**The exercise:** Your task is to give the data again, exactly, with every line intact.

**Dataset section:**
++++++

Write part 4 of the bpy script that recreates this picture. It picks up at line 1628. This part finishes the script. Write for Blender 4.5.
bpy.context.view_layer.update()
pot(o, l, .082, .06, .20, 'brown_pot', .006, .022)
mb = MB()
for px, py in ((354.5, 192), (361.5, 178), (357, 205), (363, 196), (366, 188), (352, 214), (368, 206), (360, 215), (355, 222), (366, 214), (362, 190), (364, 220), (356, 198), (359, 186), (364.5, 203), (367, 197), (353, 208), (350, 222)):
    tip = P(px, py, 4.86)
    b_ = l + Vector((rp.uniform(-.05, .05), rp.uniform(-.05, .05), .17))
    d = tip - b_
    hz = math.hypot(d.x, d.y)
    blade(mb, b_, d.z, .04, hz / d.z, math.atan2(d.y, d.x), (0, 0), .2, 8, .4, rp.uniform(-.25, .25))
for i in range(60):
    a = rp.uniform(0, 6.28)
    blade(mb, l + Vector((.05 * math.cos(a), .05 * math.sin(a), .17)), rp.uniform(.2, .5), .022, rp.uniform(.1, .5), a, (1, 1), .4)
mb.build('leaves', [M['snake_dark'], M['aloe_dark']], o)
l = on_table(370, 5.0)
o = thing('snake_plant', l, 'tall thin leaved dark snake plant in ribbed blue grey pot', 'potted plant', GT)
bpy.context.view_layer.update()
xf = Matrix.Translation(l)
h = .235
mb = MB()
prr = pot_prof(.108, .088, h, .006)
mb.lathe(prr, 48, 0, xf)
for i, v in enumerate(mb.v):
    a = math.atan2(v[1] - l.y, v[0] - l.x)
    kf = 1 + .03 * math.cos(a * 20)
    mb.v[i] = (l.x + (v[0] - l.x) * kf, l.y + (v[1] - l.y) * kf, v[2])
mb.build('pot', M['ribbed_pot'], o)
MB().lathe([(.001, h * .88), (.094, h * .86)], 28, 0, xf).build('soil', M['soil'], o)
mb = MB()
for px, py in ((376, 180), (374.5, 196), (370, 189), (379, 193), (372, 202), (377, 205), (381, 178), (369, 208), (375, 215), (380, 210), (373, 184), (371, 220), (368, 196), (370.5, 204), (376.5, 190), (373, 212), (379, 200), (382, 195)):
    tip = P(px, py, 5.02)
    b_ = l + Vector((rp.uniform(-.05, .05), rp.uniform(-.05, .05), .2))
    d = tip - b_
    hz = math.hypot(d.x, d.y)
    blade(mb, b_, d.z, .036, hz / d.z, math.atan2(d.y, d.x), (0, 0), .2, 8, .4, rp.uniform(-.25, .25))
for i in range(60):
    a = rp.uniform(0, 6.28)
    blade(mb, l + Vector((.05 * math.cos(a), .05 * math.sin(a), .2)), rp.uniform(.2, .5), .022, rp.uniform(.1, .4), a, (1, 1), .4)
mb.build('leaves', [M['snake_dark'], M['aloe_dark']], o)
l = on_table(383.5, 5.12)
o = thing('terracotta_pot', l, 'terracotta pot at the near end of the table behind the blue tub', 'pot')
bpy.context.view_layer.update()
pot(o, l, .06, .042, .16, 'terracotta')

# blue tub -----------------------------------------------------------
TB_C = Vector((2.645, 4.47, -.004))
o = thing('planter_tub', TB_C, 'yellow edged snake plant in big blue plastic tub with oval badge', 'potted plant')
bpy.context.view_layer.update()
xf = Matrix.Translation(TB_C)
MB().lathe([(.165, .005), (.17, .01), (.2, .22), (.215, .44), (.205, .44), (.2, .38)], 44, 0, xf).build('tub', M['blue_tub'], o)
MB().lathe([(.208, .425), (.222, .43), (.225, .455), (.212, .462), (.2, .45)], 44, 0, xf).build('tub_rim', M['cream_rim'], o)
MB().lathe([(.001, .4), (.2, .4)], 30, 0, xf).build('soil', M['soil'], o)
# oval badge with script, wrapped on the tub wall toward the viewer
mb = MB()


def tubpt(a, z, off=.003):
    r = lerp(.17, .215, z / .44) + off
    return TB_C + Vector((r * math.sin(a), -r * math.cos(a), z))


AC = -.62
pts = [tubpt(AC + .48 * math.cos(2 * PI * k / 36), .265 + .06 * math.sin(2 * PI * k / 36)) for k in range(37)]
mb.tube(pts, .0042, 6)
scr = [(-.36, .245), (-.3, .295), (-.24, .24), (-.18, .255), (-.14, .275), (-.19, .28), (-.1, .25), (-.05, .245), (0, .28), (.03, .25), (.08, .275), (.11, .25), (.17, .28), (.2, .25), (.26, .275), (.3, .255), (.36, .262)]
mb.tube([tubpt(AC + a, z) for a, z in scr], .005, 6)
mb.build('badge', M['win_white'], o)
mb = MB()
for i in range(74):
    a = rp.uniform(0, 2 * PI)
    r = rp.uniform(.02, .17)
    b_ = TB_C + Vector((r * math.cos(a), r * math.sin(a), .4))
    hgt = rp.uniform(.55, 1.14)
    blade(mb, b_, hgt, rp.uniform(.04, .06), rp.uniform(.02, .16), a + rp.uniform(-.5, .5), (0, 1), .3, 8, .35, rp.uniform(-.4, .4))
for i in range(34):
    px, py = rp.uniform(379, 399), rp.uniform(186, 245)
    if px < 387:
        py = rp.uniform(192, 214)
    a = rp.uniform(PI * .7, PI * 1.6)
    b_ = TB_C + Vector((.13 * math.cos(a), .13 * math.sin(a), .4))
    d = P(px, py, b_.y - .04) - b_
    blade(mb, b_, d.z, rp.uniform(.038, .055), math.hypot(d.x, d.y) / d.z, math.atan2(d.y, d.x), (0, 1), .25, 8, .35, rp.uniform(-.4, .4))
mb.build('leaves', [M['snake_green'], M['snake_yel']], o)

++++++

**Full output:**
Write part 4 of the bpy script that recreates this picture. It picks up at line 1628. This part finishes the script. Write for Blender 4.5.
bpy.context.view_layer.update()
pot(o, l, .082, .06, .20, 'brown_pot', .006, .022)
mb = MB()
for px, py in ((354.5, 192), (361.5, 178), (357, 205), (363, 196), (366, 188), (352, 214), (368, 206), (360, 215), (355, 222), (366, 214), (362, 190), (364, 220), (356, 198), (359, 186), (364.5, 203), (367, 197), (353, 208), (350, 222)):
    tip = P(px, py, 4.86)
    b_ = l + Vector((rp.uniform(-.05, .05), rp.uniform(-.05, .05), .17))
    d = tip - b_
    hz = math.hypot(d.x, d.y)
    blade(mb, b_, d.z, .04, hz / d.z, math.atan2(d.y, d.x), (0, 0), .2, 8, .4, rp.uniform(-.25, .25))
for i in range(60):
    a = rp.uniform(0, 6.28)
    blade(mb, l + Vector((.05 * math.cos(a), .05 * math.sin(a), .17)), rp.uniform(.2, .5), .022, rp.uniform(.1, .5), a, (1, 1), .4)
mb.build('leaves', [M['snake_dark'], M['aloe_dark']], o)
l = on_table(370, 5.0)
o = thing('snake_plant', l, 'tall thin leaved dark snake plant in ribbed blue grey pot', 'potted plant', GT)
bpy.context.view_layer.update()
xf = Matrix.Translation(l)
h = .235
mb = MB()
prr = pot_prof(.108, .088, h, .006)
mb.lathe(prr, 48, 0, xf)
for i, v in enumerate(mb.v):
    a = math.atan2(v[1] - l.y, v[0] - l.x)
    kf = 1 + .03 * math.cos(a * 20)
    mb.v[i] = (l.x + (v[0] - l.x) * kf, l.y + (v[1] - l.y) * kf, v[2])
mb.build('pot', M['ribbed_pot'], o)
MB().lathe([(.001, h * .88), (.094, h * .86)], 28, 0, xf).build('soil', M['soil'], o)
mb = MB()
for px, py in ((376, 180), (374.5, 196), (370, 189), (379, 193), (372, 202), (377, 205), (381, 178), (369, 208), (375, 215), (380, 210), (373, 184), (371, 220), (368, 196), (370.5, 204), (376.5, 190), (373, 212), (379, 200), (382, 195)):
    tip = P(px, py, 5.02)
    b_ = l + Vector((rp.uniform(-.05, .05), rp.uniform(-.05, .05), .2))
    d = tip - b_
    hz = math.hypot(d.x, d.y)
    blade(mb, b_, d.z, .036, hz / d.z, math.atan2(d.y, d.x), (0, 0), .2, 8, .4, rp.uniform(-.25, .25))
for i in range(60):
    a = rp.uniform(0, 6.28)
    blade(mb, l + Vector((.05 * math.cos(a), .05 * math.sin(a), .2)), rp.uniform(.2, .5), .022, rp.uniform(.1, .4), a, (1, 1), .4)
mb.build('leaves', [M['snake_dark'], M['aloe_dark']], o)
l = on_table(383.5, 5.12)
o = thing('terracotta_pot', l, 'terracotta pot at the near end of the table behind the blue tub', 'pot')
bpy.context.view_layer.update()
pot(o, l, .06, .042, .16, 'terracotta')

# blue tub -----------------------------------------------------------
TB_C = Vector((2.645, 4.47, -.004))
o = thing('planter_tub', TB_C, 'yellow edged snake plant in big blue plastic tub with oval badge', 'potted plant')
bpy.context.view_layer.update()
xf = Matrix.Translation(TB_C)
MB().lathe([(.165, .005), (.17, .01), (.2, .22), (.215, .44), (.205, .44), (.2, .38)], 44, 0, xf).build('tub', M['blue_tub'], o)
MB().lathe([(.208, .425), (.222, .43), (.225, .455), (.212, .462), (.2, .45)], 44, 0, xf).build('tub_rim', M['cream_rim'], o)
MB().lathe([(.001, .4), (.2, .4)], 30, 0, xf).build('soil', M['soil'], o)
# oval badge with script, wrapped on the tub wall toward the viewer
mb = MB()


def tubpt(a, z, off=.003):
    r = lerp(.17, .215, z / .44) + off
    return TB_C + Vector((r * math.sin(a), -r * math.cos(a), z))


AC = -.62
pts = [tubpt(AC + .48 * math.cos(2 * PI * k / 36), .265 + .06 * math.sin(2 * PI * k / 36)) for k in range(37)]
mb.tube(pts, .0042, 6)
scr = [(-.36, .245), (-.3, .295), (-.24, .24), (-.18, .255), (-.14, .275), (-.19, .28), (-.1, .25), (-.05, .245), (0, .28), (.03, .25), (.08, .275), (.11, .25), (.17, .28), (.2, .25), (.26, .275), (.3, .255), (.36, .262)]
mb.tube([tubpt(AC + a, z) for a, z in scr], .005, 6)
mb.build('badge', M['win_white'], o)
mb = MB()
for i in range(74):
    a = rp.uniform(0, 2 * PI)
    r = rp.uniform(.02, .17)
    b_ = TB_C + Vector((r * math.cos(a), r * math.sin(a), .4))
    hgt = rp.uniform(.55, 1.14)
    blade(mb, b_, hgt, rp.uniform(.04, .06), rp.uniform(.02, .16), a + rp.uniform(-.5, .5), (0, 1), .3, 8, .35, rp.uniform(-.4, .4))
for i in range(34):
    px, py = rp.uniform(379, 399), rp.uniform(186, 245)
    if px < 387:
        py = rp.uniform(192, 214)
    a = rp.uniform(PI * .7, PI * 1.6)
    b_ = TB_C + Vector((.13 * math.cos(a), .13 * math.sin(a), .4))
    d = P(px, py, b_.y - .04) - b_
    blade(mb, b_, d.z, rp.uniform(.038, .055), math.hypot(d.x, d.y) / d.z, math.atan2(d.y, d.x), (0, 1), .25, 8, .35, rp.uniform(-.4, .4))
mb.build('leaves', [M['snake_green'], M['snake_yel']], o)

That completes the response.